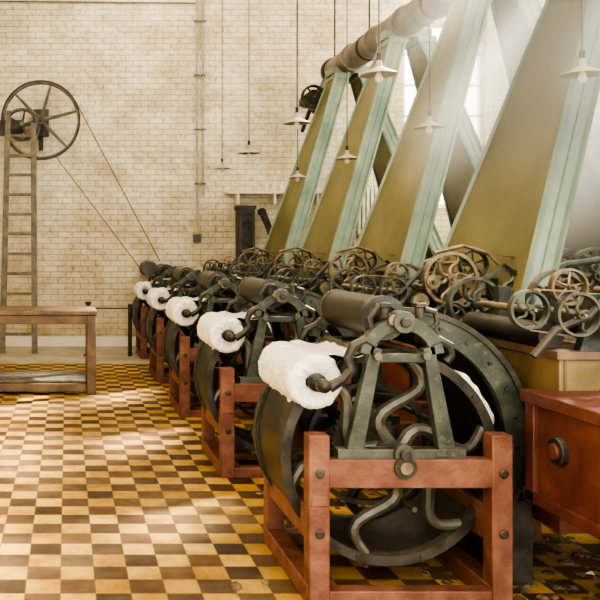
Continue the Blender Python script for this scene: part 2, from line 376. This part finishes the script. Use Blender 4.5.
for a in range(0,90,9):
    q=math.radians(a); c.beam((mc[0]+.61*math.cos(q),.27,mc[1]+.61*math.sin(q)),(mc[0]+.61*math.cos(q),.85,mc[1]+.61*math.sin(q)),.02,.02,IRON)
c.box(2.08,2.22,.2,.9,0,.40,IRON)
parts['cylinder_casing']=(c.mesh('cylinder_casing'),0)
y=MB()
y.box(2.24,3.95,.02,.86,.86,1.12,YEL); y.box(2.22,3.97,.0,.88,1.10,1.14,BRN)
for x in(2.26,): y.box(x,x+.012,.012,.022,.88,1.10,BRN)
y.box(2.26,3.95,.05,.83,.30,.86,REDD)
for x in(2.55,3.2,3.88):
    for yy in(.04,.84): y.box(x-.05,x+.05,yy-.05,yy+.05,0,.9,RED)
y.extr([(2.12,.46),(2.12,.94),(2.95,.94),(2.95,.46)],-.78,.06,REDD)
y.box(2.09,2.97,-.80,.08,.905,.96,REDD); y.box(2.10,2.13,-.79,.07,.455,.51,REDD)
y.box(2.10,2.135,-.02,.05,.46,.92,REDD)
y.cyl((2.09,-.20,.735),(2.125,-.20,.735),.06,IRON,24); y.cyl((2.078,-.20,.735),(2.10,-.20,.735),.036,REDD,16)
for yy in(-.25,): y.box(2.40,2.46,yy,yy+.06,0,.5,IRON); y.box(2.85,2.91,yy,yy+.06,0,.5,IRON)
for yy in(.6,-.55): y.box(2.85,2.91,yy,yy+.06,0,.5,IRON)
parts['body']=(y.mesh('machine_body'),.006)
h=MB()
W=[((2.68,1.40),.19,-.06,.05,STEEL,6,.10),((3.02,1.27),.20,-.14,.045,SPOKE,5,.14),((3.42,1.36),.16,-.04,.05,STEEL,6,0),
   ((2.30,1.31),.10,-.02,.04,GREEN,5,.1),((3.62,1.10),.17,-.12,.05,STEEL,6,.08),((2.86,1.50),.10,-.02,.05,GREEN,5,0),
   ((2.66,1.10),.13,-.08,.03,SPOKE,6,.1),((3.72,1.42),.20,-.02,.05,GREEN,6,.12),((3.28,1.12),.10,-.10,.06,STEEL,5,0),((2.1,1.33),.09,.02,.04,GREEN,5,.1),
   ((2.75,1.32),.17,.90,.05,SPOKE,6,.1),((3.55,1.34),.2,.92,.05,GREEN,6,.1),((3.15,1.42),.13,.93,.05,STEEL,6,0),((2.3,1.3),.15,.94,.05,GREEN,6,.1),
   ((2.45,1.42),.09,.3,.04,STEEL,5,0),((2.98,1.45),.08,.4,.04,STEEL,5,0),((3.52,1.48),.11,.35,.04,SPOKE,5,.1)]
for c_,R,yy,wd,m_,ns,cv in W:
    h.wheel(c_,R,yy,wd,m_,ns,cv,.12,.07,random.random())
    y0,y1=(yy,.45) if yy<.42 else (.45,yy)
    h.cyl((c_[0],y0,c_[1]),(c_[0],y1,c_[1]),.016,STEEL,10)
for c_,R,t_ in(((2.90,1.13),.07,22),((3.20,1.33),.06,20),((3.50,1.20),.08,26),((2.46,1.24),.06,18),((3.05,1.27),.09,30),((2.55,1.38),.05,18),((3.34,1.22),.05,18)):
    h.gear(c_,R,-.10,-.06,STEEL,t_); h.cyl((c_[0],-.12,c_[1]),(c_[0],.1,c_[1]),.015,STEEL,10)
for x in(2.40,2.68,3.02,3.42,3.72):
    for yy in(.04,.82):
        h.extr([(x-.07,1.13),(x+.07,1.13),(x+.03,1.28),(x+.035,1.40),(x-.035,1.40),(x-.03,1.28)],yy-.025,yy+.025,GREEN)
h.cyl((2.5,.06,1.24),(2.5,.82,1.24),.07,DRUM,24); h.cyl((2.85,.06,1.24),(2.85,.82,1.24),.09,DRUM,24); h.cyl((3.6,.06,1.24),(3.6,.82,1.24),.09,DRUM,24); h.cyl((2.25,.1,1.2),(2.25,.85,1.2),.06,DRUM,20)
h.tube([(2.45,-.18,1.02),(2.7,-.18,1.10),(2.95,-.18,1.24),(3.2,-.18,1.40),(3.42,-.18,1.50),(3.7,-.18,1.54)],[.022,.026,.03,.03,.026,.02],GREEN)
h.tube([(2.1,-.02,1.12),(2.2,-.02,1.24),(2.35,-.02,1.30),(2.5,-.02,1.46),(2.62,-.02,1.55)],.018,IRON)
h.tube([(3.0,-.16,1.50),(3.1,-.16,1.42),(3.05,-.16,1.33),(3.12,-.16,1.24),(3.3,-.16,1.2)],.014,IRON)
h.tube([(2.55,-.1,1.58),(2.75,-.1,1.63),(2.92,-.1,1.58),(3.0,-.1,1.5)],.014,STEEL)
def belt(c1,r1,c2,r2,yy):
    d_=Vector((c2[0]-c1[0],c2[1]-c1[1])); L_=d_.length; an=math.atan2(d_.y,d_.x)
    off=math.acos(max(-1,min(1,(r1-r2)/L_)))
    for sgn in(1,-1):
        t=an+sgn*off
        h.beam((c1[0]+r1*math.cos(t),yy,c1[1]+r1*math.sin(t)),(c2[0]+r2*math.cos(t),yy,c2[1]+r2*math.sin(t)),.04,.006,LEATH,up=(math.cos(t),0,math.sin(t)))
belt((2.68,1.40),.192,(3.42,1.36),.162,-.05); belt((3.02,1.27),.203,(3.62,1.10),.173,-.13)
belt((2.1,1.33),.092,(2.30,1.31),.102,0)
parts['gear_train']=(h.mesh('gear_train'),0)

YO=[3.78+2.12*i for i in range(5)]
for side in(0,1):
    for i,yo in enumerate(YO):
        e=bpy.data.objects.new('carding_machine',None); C.objects.link(e); e.empty_display_size=.2
        if side: e.location=(8.55,yo,0); e.scale=(-1,1,1)
        else: e.location=(0,yo,0)
        for nm,(me,bv) in parts.items(): obj(nm,me,e,bevel=bv)

# ---------------------------------------------------------------- extraction hoods
def hood():
    mb=MB(); T=.165
    zb,zt=1.145,4.22
    xb,xt=2.99,4.02; wb_,wt=.74,.19
    def sec(z):
        q=(z-zb)/(zt-zb); return xb+(xt-xb)*q, wb_+(wt-wb_)*q
    n=10; vs=[]
    for i in range(n+1):
        z=zb+(zt-zb)*i/n; x,w_=sec(z)
        vs+=[(x,-w_,z),(x+T,-w_,z),(x+T,w_,z),(x,w_,z)]
    side=[];broad=[]
    for i in range(n):
        a=4*i;bb=4*i+4
        side+=[(a,a+1,bb+1,bb),(a+2,a+3,bb+3,bb+2)]; broad+=[(a+3,a,bb,bb+3),(a+1,a+2,bb+2,bb+1)]
    mb.add(vs,broad+[(0,3,2,1),(4*n,4*n+1,4*n+2,4*n+3)],OLIVE); mb.add(vs,side,TEAL)
    for sy in(-1,1):
        for dx in(-.006,T+.006):
            mb.beam((xb+dx,sy*(wb_+.006),zb),(xt+dx,sy*(wt+.006),zt),.028,.028,TEAL)
        mb.beam((xb+T/2,sy*(wb_+.003),zb),(xt+T/2,sy*(wt+.003),zt),.012,.012,TEAL)
    mb.box(xt-.03,xt+T+.03,-wt-.03,wt+.03,zt-.05,zt+.02,TEAL)
    return mb.mesh('extraction_hood')
HM=hood()
for i,yo in enumerate(YO):
    if i==0: continue
    for side in(0,1):
        o=obj('extraction_hood',HM,loc=(0 if not side else 8.55,yo+.38,0))
        if side: o.scale=(-1,1,1)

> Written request
Without including any pictures, reproduce the listing exactly.

> Solution to this problem
Continue the Blender Python script for this scene: part 2, from line 376. This part finishes the script. Use Blender 4.5.
for a in range(0,90,9):
    q=math.radians(a); c.beam((mc[0]+.61*math.cos(q),.27,mc[1]+.61*math.sin(q)),(mc[0]+.61*math.cos(q),.85,mc[1]+.61*math.sin(q)),.02,.02,IRON)
c.box(2.08,2.22,.2,.9,0,.40,IRON)
parts['cylinder_casing']=(c.mesh('cylinder_casing'),0)
y=MB()
y.box(2.24,3.95,.02,.86,.86,1.12,YEL); y.box(2.22,3.97,.0,.88,1.10,1.14,BRN)
for x in(2.26,): y.box(x,x+.012,.012,.022,.88,1.10,BRN)
y.box(2.26,3.95,.05,.83,.30,.86,REDD)
for x in(2.55,3.2,3.88):
    for yy in(.04,.84): y.box(x-.05,x+.05,yy-.05,yy+.05,0,.9,RED)
y.extr([(2.12,.46),(2.12,.94),(2.95,.94),(2.95,.46)],-.78,.06,REDD)
y.box(2.09,2.97,-.80,.08,.905,.96,REDD); y.box(2.10,2.13,-.79,.07,.455,.51,REDD)
y.box(2.10,2.135,-.02,.05,.46,.92,REDD)
y.cyl((2.09,-.20,.735),(2.125,-.20,.735),.06,IRON,24); y.cyl((2.078,-.20,.735),(2.10,-.20,.735),.036,REDD,16)
for yy in(-.25,): y.box(2.40,2.46,yy,yy+.06,0,.5,IRON); y.box(2.85,2.91,yy,yy+.06,0,.5,IRON)
for yy in(.6,-.55): y.box(2.85,2.91,yy,yy+.06,0,.5,IRON)
parts['body']=(y.mesh('machine_body'),.006)
h=MB()
W=[((2.68,1.40),.19,-.06,.05,STEEL,6,.10),((3.02,1.27),.20,-.14,.045,SPOKE,5,.14),((3.42,1.36),.16,-.04,.05,STEEL,6,0),
   ((2.30,1.31),.10,-.02,.04,GREEN,5,.1),((3.62,1.10),.17,-.12,.05,STEEL,6,.08),((2.86,1.50),.10,-.02,.05,GREEN,5,0),
   ((2.66,1.10),.13,-.08,.03,SPOKE,6,.1),((3.72,1.42),.20,-.02,.05,GREEN,6,.12),((3.28,1.12),.10,-.10,.06,STEEL,5,0),((2.1,1.33),.09,.02,.04,GREEN,5,.1),
   ((2.75,1.32),.17,.90,.05,SPOKE,6,.1),((3.55,1.34),.2,.92,.05,GREEN,6,.1),((3.15,1.42),.13,.93,.05,STEEL,6,0),((2.3,1.3),.15,.94,.05,GREEN,6,.1),
   ((2.45,1.42),.09,.3,.04,STEEL,5,0),((2.98,1.45),.08,.4,.04,STEEL,5,0),((3.52,1.48),.11,.35,.04,SPOKE,5,.1)]
for c_,R,yy,wd,m_,ns,cv in W:
    h.wheel(c_,R,yy,wd,m_,ns,cv,.12,.07,random.random())
    y0,y1=(yy,.45) if yy<.42 else (.45,yy)
    h.cyl((c_[0],y0,c_[1]),(c_[0],y1,c_[1]),.016,STEEL,10)
for c_,R,t_ in(((2.90,1.13),.07,22),((3.20,1.33),.06,20),((3.50,1.20),.08,26),((2.46,1.24),.06,18),((3.05,1.27),.09,30),((2.55,1.38),.05,18),((3.34,1.22),.05,18)):
    h.gear(c_,R,-.10,-.06,STEEL,t_); h.cyl((c_[0],-.12,c_[1]),(c_[0],.1,c_[1]),.015,STEEL,10)
for x in(2.40,2.68,3.02,3.42,3.72):
    for yy in(.04,.82):
        h.extr([(x-.07,1.13),(x+.07,1.13),(x+.03,1.28),(x+.035,1.40),(x-.035,1.40),(x-.03,1.28)],yy-.025,yy+.025,GREEN)
h.cyl((2.5,.06,1.24),(2.5,.82,1.24),.07,DRUM,24); h.cyl((2.85,.06,1.24),(2.85,.82,1.24),.09,DRUM,24); h.cyl((3.6,.06,1.24),(3.6,.82,1.24),.09,DRUM,24); h.cyl((2.25,.1,1.2),(2.25,.85,1.2),.06,DRUM,20)
h.tube([(2.45,-.18,1.02),(2.7,-.18,1.10),(2.95,-.18,1.24),(3.2,-.18,1.40),(3.42,-.18,1.50),(3.7,-.18,1.54)],[.022,.026,.03,.03,.026,.02],GREEN)
h.tube([(2.1,-.02,1.12),(2.2,-.02,1.24),(2.35,-.02,1.30),(2.5,-.02,1.46),(2.62,-.02,1.55)],.018,IRON)
h.tube([(3.0,-.16,1.50),(3.1,-.16,1.42),(3.05,-.16,1.33),(3.12,-.16,1.24),(3.3,-.16,1.2)],.014,IRON)
h.tube([(2.55,-.1,1.58),(2.75,-.1,1.63),(2.92,-.1,1.58),(3.0,-.1,1.5)],.014,STEEL)
def belt(c1,r1,c2,r2,yy):
    d_=Vector((c2[0]-c1[0],c2[1]-c1[1])); L_=d_.length; an=math.atan2(d_.y,d_.x)
    off=math.acos(max(-1,min(1,(r1-r2)/L_)))
    for sgn in(1,-1):
        t=an+sgn*off
        h.beam((c1[0]+r1*math.cos(t),yy,c1[1]+r1*math.sin(t)),(c2[0]+r2*math.cos(t),yy,c2[1]+r2*math.sin(t)),.04,.006,LEATH,up=(math.cos(t),0,math.sin(t)))
belt((2.68,1.40),.192,(3.42,1.36),.162,-.05); belt((3.02,1.27),.203,(3.62,1.10),.173,-.13)
belt((2.1,1.33),.092,(2.30,1.31),.102,0)
parts['gear_train']=(h.mesh('gear_train'),0)

YO=[3.78+2.12*i for i in range(5)]
for side in(0,1):
    for i,yo in enumerate(YO):
        e=bpy.data.objects.new('carding_machine',None); C.objects.link(e); e.empty_display_size=.2
        if side: e.location=(8.55,yo,0); e.scale=(-1,1,1)
        else: e.location=(0,yo,0)
        for nm,(me,bv) in parts.items(): obj(nm,me,e,bevel=bv)

# ---------------------------------------------------------------- extraction hoods
def hood():
    mb=MB(); T=.165
    zb,zt=1.145,4.22
    xb,xt=2.99,4.02; wb_,wt=.74,.19
    def sec(z):
        q=(z-zb)/(zt-zb); return xb+(xt-xb)*q, wb_+(wt-wb_)*q
    n=10; vs=[]
    for i in range(n+1):
        z=zb+(zt-zb)*i/n; x,w_=sec(z)
        vs+=[(x,-w_,z),(x+T,-w_,z),(x+T,w_,z),(x,w_,z)]
    side=[];broad=[]
    for i in range(n):
        a=4*i;bb=4*i+4
        side+=[(a,a+1,bb+1,bb),(a+2,a+3,bb+3,bb+2)]; broad+=[(a+3,a,bb,bb+3),(a+1,a+2,bb+2,bb+1)]
    mb.add(vs,broad+[(0,3,2,1),(4*n,4*n+1,4*n+2,4*n+3)],OLIVE); mb.add(vs,side,TEAL)
    for sy in(-1,1):
        for dx in(-.006,T+.006):
            mb.beam((xb+dx,sy*(wb_+.006),zb),(xt+dx,sy*(wt+.006),zt),.028,.028,TEAL)
        mb.beam((xb+T/2,sy*(wb_+.003),zb),(xt+T/2,sy*(wt+.003),zt),.012,.012,TEAL)
    mb.box(xt-.03,xt+T+.03,-wt-.03,wt+.03,zt-.05,zt+.02,TEAL)
    return mb.mesh('extraction_hood')
HM=hood()
for i,yo in enumerate(YO):
    if i==0: continue
    for side in(0,1):
        o=obj('extraction_hood',HM,loc=(0 if not side else 8.55,yo+.38,0))
        if side: o.scale=(-1,1,1)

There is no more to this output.